British Council to Hold Conference on Higher Education in Naypyidaw

By Mark Inkey 28 June 2013

The British Council is holding an educational conference entitled “Empowering Higher Education” in Naypidaw this weekend.

Attending will be Burmese members of Parliament, officials from the British Council and representatives from UNESCO, AusAid and the Asian Development Bank.

It is a follow-up to a fact-finding tour of British universities that the British Council organized for four Burmese government officials in May. The delegates were Dr. Myo Myint, Dr. Mya Oo, Dr. Aung Kyaw Myat and Dr. Mya Oo.

Aung San Suu Kyi, who chairs two parliamentary committees tasked with drafting new laws on Burmese higher education and revitalizing Rangoon University, had asked the British Council to support her work.

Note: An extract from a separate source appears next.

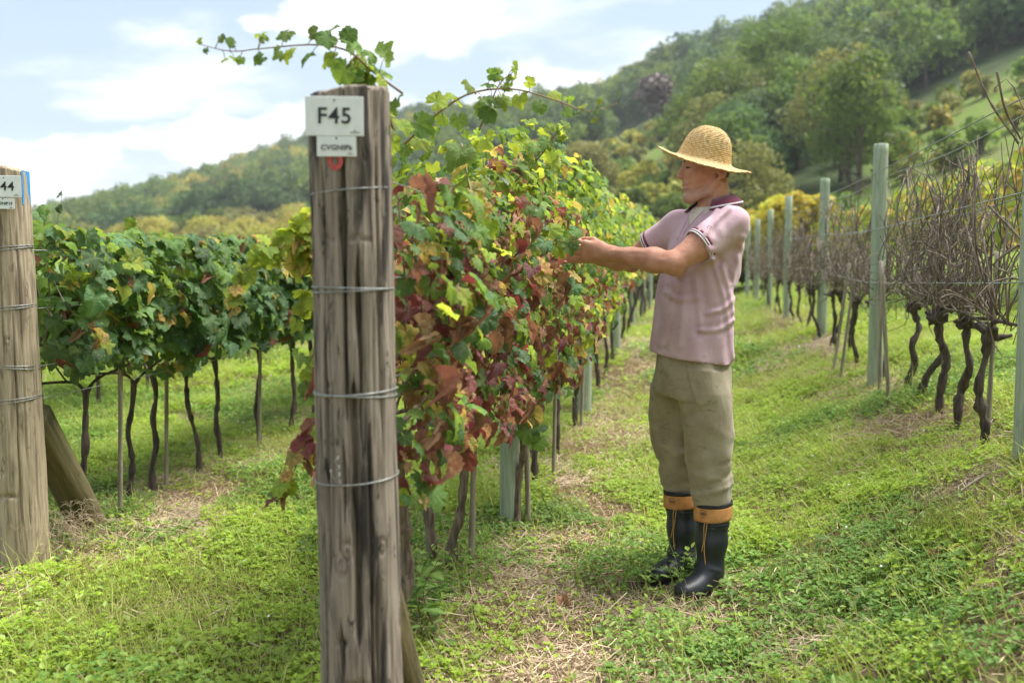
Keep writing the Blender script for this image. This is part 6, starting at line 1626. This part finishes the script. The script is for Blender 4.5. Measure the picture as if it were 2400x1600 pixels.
# ---- rubber boots with orange gaiters
def boot(top, ank, yaw, seed, label):
    f = np.array([-math.cos(yaw), -math.sin(yaw), 0]); l = np.array([f[1], -f[0], 0])
    q = Vol((min(top[0], ank[0]) - 0.24, min(top[1], ank[1]) - 0.24, -0.01), (max(top[0], ank[0]) + 0.12, max(top[1], ank[1]) + 0.12, 0.37), 0.004)
    q.cone(top + [0, 0, -0.01], top * 0.45 + ank * 0.55 + [0, 0, 0.0], 0.064, 0.060, 0.02)
    q.cone(top * 0.45 + ank * 0.55, ank, 0.060, 0.051, 0.02)
    q.cone(ank, ank - f * 0.014 + [0, 0, -0.058], 0.050, 0.044, 0.02)
    base = ank + [0, 0, -0.056]
    q.cone(ank + f * 0.012 + [0, 0, -0.015], base + f * 0.10, 0.047, 0.040, 0.03)
    q.cone(base + f * 0.06 + l * 0.006, base + f * 0.150 + l * 0.004, 0.044, 0.041, 0.03, squash=(np.array([0, 0, 1.0]), 0.85))
    for z, r in ((0.285, 0.0030), (0.272, 0.0022)):     # moulded rings under the gaiter
        c = top + (ank - top) * (top[2] - z) / (top[2] - ank[2])
        q.put(lambda X, Y, Z, c=c, z=z, r=r: np.sqrt((np.sqrt((X - c[0]) ** 2 + (Y - c[1]) ** 2) - 0.0645) ** 2 + (Z - z) ** 2) - r, (c[0] - .07, c[1] - .07, z - .01), (c[0] + .07, c[1] + .07, z + .01), 0.003)
    sl, X, Y, Z = q.box((-9, -9, -9), (9, 9, 9))
    q.D -= (0.003 * vnoise(X * 14, Y * 14, Z * 16, seed) * sm(0.05, 0.12, Z) + 0.003 * np.exp(-(np.abs(Z - 0.10 - 0.4 * ((X - ank[0]) * f[0] + (Y - ank[1]) * f[1])) / 0.008) ** 2) * (((X - ank[0]) * f[0] + (Y - ank[1]) * f[1]) > 0)).astype(np.float32)
    q.D = np.maximum(q.D, (0.004 - Z + 0 * X + 0 * Y).astype(np.float32)); q.D = np.maximum(q.D, (Z - 0.358 + 0 * X + 0 * Y).astype(np.float32))
    Vb, Fb = q.mesh(); o = obj('rubber_boot', make_mesh('rubber_boot', Vb, [Fb], [M_RUBBER]), person); o['label'] = label
    g = Geo()   # sole
    n = 28; t = np.linspace(0, 1, n, endpoint=False) * 2 * np.pi; a = np.cos(t); b = np.sin(t)
    cx = base + f * 0.058; wv = 0.043 * (1 + 0.10 * a); P = cx[None, :2] + (a * 0.128)[:, None] * f[None, :2] + (b * wv)[:, None] * l[None, :2]
    P1 = np.hstack([P, np.full((n, 1), 0.0)]); P2 = np.hstack([cx[None, :2] + (P - cx[None, :2]) * 1.02, np.full((n, 1), 0.022)]); j = np.arange(n); j2 = (j + 1) % n
    g.add(np.vstack([P1, P2]), np.stack([j, j2, n + j2, n + j], -1)); obj('sole', g.mesh('sole', [M_RUBBER]), o)
    # gaiter: leather band with a rolled black edge, slightly wavy
    def band(name, m, z0, z1, r, wav, rows=8):
        n = 64; t = np.arange(n) / n * 2 * np.pi; z = np.linspace(z0, z1, rows); Vg = []
        for k, zz in enumerate(z):
            c = top + (ank - top) * (top[2] - zz) / (top[2] - ank[2]); rr = r + wav * vnoise(np.cos(t) * 2 + seed, np.sin(t) * 2, zz * 30, 91) + 0.0012 * math.sin(k / (rows - 1) * math.pi)
            Vg.append(np.stack([c[0] + rr * np.cos(t), c[1] + rr * np.sin(t), zz + 0.004 * np.sin(t + seed) + 0 * t], -1))
        Vg = np.vstack(Vg); i = np.arange(rows - 1)[:, None] * n; j = np.arange(n)[None]; F = np.stack([i + j, i + (j + 1) % n, i + n + (j + 1) % n, i + n + j], -1).reshape(-1, 4)
        go = obj(name, make_mesh(name, Vg, [F], [m]), o); md = go.modifiers.new('thick', 'SOLIDIFY'); md.thickness = 0.004; md.offset = 1; return go
    ga = band('gaiter', M_SUEDE, 0.300, 0.356, 0.0690, 0.0016); band('gaiter_binding', M_TRIM, 0.354, 0.370, 0.0695, 0.002, 4)
    fa_ = math.atan2(-0.86, -0.50)      # side of the band where the stamp and the laces sit
    cb = top + (ank - top) * (top[2] - 0.330) / (top[2] - ank[2]); nr = np.array([math.cos(fa_), math.sin(fa_), 0])
    disc('stamped_mark', M_INK, cb + nr * 0.0738 + [0, 0, 0.002], nr, 0.0150, o, 0.0137, 0.0006)
    gm = Geo(); e1 = np.cross(nr, [0, 0, 1.0])
    for zz, w in ((0.004, 0.008), (0.0, 0.011), (-0.004, 0.008)):
        c = cb + nr * 0.0752 + [0, 0, zz + 0.002]; gm.add(np.array([c - e1 * w + [0, 0, -.0012], c + e1 * w + [0, 0, -.0012], c + e1 * w + [0, 0, .0012], c - e1 * w + [0, 0, .0012]]), np.array([[0, 1, 2, 3]]))
    obj('stamped_lines', gm.mesh('stamped_lines', [M_INK]), o)
    rs = np.random.RandomState(seed); cl = top + (ank - top) * (top[2] - 0.30) / (top[2] - ank[2]); b0 = cl + np.array([math.cos(fa_ + 0.1), math.sin(fa_ + 0.1), 0]) * 0.070
    for k in range(2):
        L = 0.115 + 0.05 * k
        pts = [b0 + [0.008 * k, 0, 0.004], b0 + [-0.004 + 0.010 * k, -0.008, -0.02], b0 + [-0.004 + 0.002 * k, -0.010, -L * 0.6], b0 + [-0.012 * (1 - k) + 0.004 * k, -0.012, -L]]
        g = Geo(); add_tube(g, spline(pts, 14), 0.0019, 5); obj('lace', g.mesh('lace', [M_LACE]), o)
boot(np.array([0.074, -0.048, 0.345]), ANKN, R(52), 1, 'near black rubber boot')
boot(np.array([-0.050, 0.130, 0.345]), ANKF, R(50), 2, 'far black rubber boot')

# ---- straw hat, braid sewn round and round
def straw_mat():
    m, nt, out = mat('braided_straw')
    oc = ocoord(nt); r = attr(nt, 'braid')
    n = noise(nt, oc, 130, 3, 0.7); n2 = noise(nt, oc, 18, 4, 0.6)
    c = mixc(nt, sstep(nt, n, 0.3, 0.7), (0.36, 0.21, 0.075), (0.66, 0.47, 0.22))
    c = mixc(nt, mth(nt, 'MULTIPLY', sstep(nt, n2, 0.5, 0.68), 0.5), c, (0.62, 0.38, 0.10))
    c = mixc(nt, mth(nt, 'MULTIPLY', r, 0.35), c, (0.70, 0.54, 0.30))
    principled(nt, out, col=c, rough=0.7, spec=0.3, normal=bump(nt, n, 0.5, 0.003)); return m
M_HAT = straw_mat()
def build_hat():
    prof = spline([(0.0, 0.134), (0.030, 0.131), (0.058, 0.117), (0.080, 0.092), (0.093, 0.060), (0.099, 0.030), (0.108, 0.004), (0.125, -0.006), (0.150, -0.010), (0.170, -0.012), (0.188, -0.013)], 400)
    L = np.concatenate([[0], np.cumsum(np.linalg.norm(np.diff(prof, axis=0), axis=1))])
    br = 0.0082; nrow = int(L[-1] / br * 5); s = np.linspace(0.003, L[-1], nrow)
    pr = np.interp(s, L, prof[:, 0]); pz = np.interp(s, L, prof[:, 1])
    tr, tz = np.gradient(pr, s), np.gradient(pz, s); nl = np.hypot(tr, tz); nr_, nz_ = -tz / nl, tr / nl
    nr_, nz_ = np.abs(nr_) * np.sign(nr_ + 1e-9), np.abs(nz_)
    n = 230; th = np.arange(n) / n * 2 * np.pi
    S_, TH = np.meshgrid(s, th, indexing='ij'); row = S_ / br + TH / (2 * np.pi)
    ph = row % 1.0
    hgt = 0.0032 * np.sqrt(np.clip(np.sin(np.pi * ph), 0, 1)) + 0.0010 * np.sin(TH * np.maximum(pr[:, None], 0.02) / 0.0042 * 1.0 + np.floor(row) * 2.1) * np.sin(np.pi * ph) + 0.0014 * fbm(np.cos(TH) * 12, np.sin(TH) * 12, S_ * 90, 5, 2)
    Rr = pr[:, None] + nr_[:, None] * hgt; Zz = pz[:, None] + nz_[:, None] * hgt
    ex = np.where(pr[:, None] < 0.115, 1.0, 1.0) * (1 + 0.03 * np.sin(2 * TH + 0.5) * sm(0.11, 0.18, pr)[:, None])
    X = Rr * np.cos(TH) * ex * 1.02; Y = Rr * np.sin(TH) * 0.93
    w = sm(0.108, 0.19, pr)[:, None]
    front = np.clip(-np.cos(TH), 0, 1); back = np.clip(np.cos(TH), 0, 1); side = np.sin(TH) ** 2
    Zz = Zz + w * (0.020 * front ** 1.5 - 0.016 * side + 0.006 * back + 0.006 * vnoise(np.cos(TH) * 1.6, np.sin(TH) * 1.6, 2.0, 3))
    V = np.stack([X, Y, Zz], -1).reshape(-1, 3)
    i = np.arange(nrow - 1)[:, None] * n; j = np.arange(n)[None]; F = np.stack([i + j, i + n + j, i + n + (j + 1) % n, i + (j + 1) % n], -1).reshape(-1, 4)
    rnd = vnoise(np.floor(row) * 0.73, TH * 3, 0, 9).ravel() * 0.5 + 0.5
    ho = obj('straw_hat', make_mesh('straw_hat', V, [F], [M_HAT], attrs={'braid': rnd}), person, loc=(0.021, -0.004, 1.692), scl=0.95)
    ho.rotation_euler = Euler((R(4), R(14.5), 0), 'XYZ')
    md = ho.modifiers.new('thick', 'SOLIDIFY'); md.thickness = 0.005; md.offset = -1
    rs = np.random.RandomState(3); g = Geo()
    for k in range(130):    # frayed straw ends
        t = rs.rand() * 6.283; q = rs.choice([rs.uniform(0.01, 0.16), L[-1] - rs.rand() * 0.004]); r_ = np.interp(q, L, prof[:, 0]); z_ = np.interp(q, L, prof[:, 1]); 
        k_ = int(np.clip(np.searchsorted(s, q), 0, nrow - 1)); jn = int(t / 6.283 * n) % n; p = V[k_ * n + jn]
        d = np.array([math.cos(t) * (nr_[k_] + 0.3), math.sin(t) * (nr_[k_] + 0.3), nz_[k_]]) + rs.normal(size=3) * 0.6; d /= np.linalg.norm(d)
        add_tube(g, np.array([p, p + d * 0.004, p + d * rs.uniform(0.005, 0.009)]), [0.0007, 0.0006, 0.0003], 3, braid=rs.rand())
    fo = obj('frayed_straw', g.mesh('frayed_straw', [M_HAT]), ho); fo['kind'] = 'stuff'
build_hat()

# ------------------------------------------------------------------ thin haze in the air
def build_haze():
    m = bpy.data.materials.new('haze'); m.use_nodes = True; nt = m.node_tree; nt.nodes.clear()
    out = nd(nt, 'ShaderNodeOutputMaterial')
    v = nd(nt, 'ShaderNodeVolumePrincipled', {'Color': (0.90, 0.94, 1.0, 1), 'Density': 0.00055, 'Anisotropy': 0.2})
    nt.links.new(v.outputs[0], out.inputs['Volume'])
    g = Geo(); box(g, (-780, -780, -4), (780, 780, 135))
    o = obj('haze', g.mesh('haze', [m], smooth=False)); tag(o, 'faint pale haze over the far hills', 'haze', kind='stuff')
build_haze()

The British Council organized visits to English and Scottish universities and meetings with staff and student representatives for the delegates.

The culmination of the tour was a policy dialogue meeting on May 9 at the University of London, where Suu Kyi gave the keynote speech by video link.

In her speech, the Burmese opposition leader stressed the need for academic freedom.

“We want to make our academic institutions independent. We want to make them vital and we want to modernize them to be in keeping with the developments of the times. We have to learn from everybody because we have fallen so far behind,” she said.

She also called for students to be given more freedom to enjoy campus life again. She said: “Our young people have not known campus life for decades. The focus of the military government was on maintaining discipline, not on providing education.”

After the meeting, Dr Myo Myint said training better academics and teachers and focusing back on the education parts of the discussion would initially be more important than site and residential campus matters. Widening access would also be critical, in light of the discussions around inclusiveness and the equity of education, he added.

The trip led to five major joint recommendations.

These were: to stay optimistic; to build strong friendships between the UK and Burma; to invest in English-language learning and the development of libraries; to strengthen student unions and the intellectual and civic identity of universities; and to build reciprocity with foreign universities.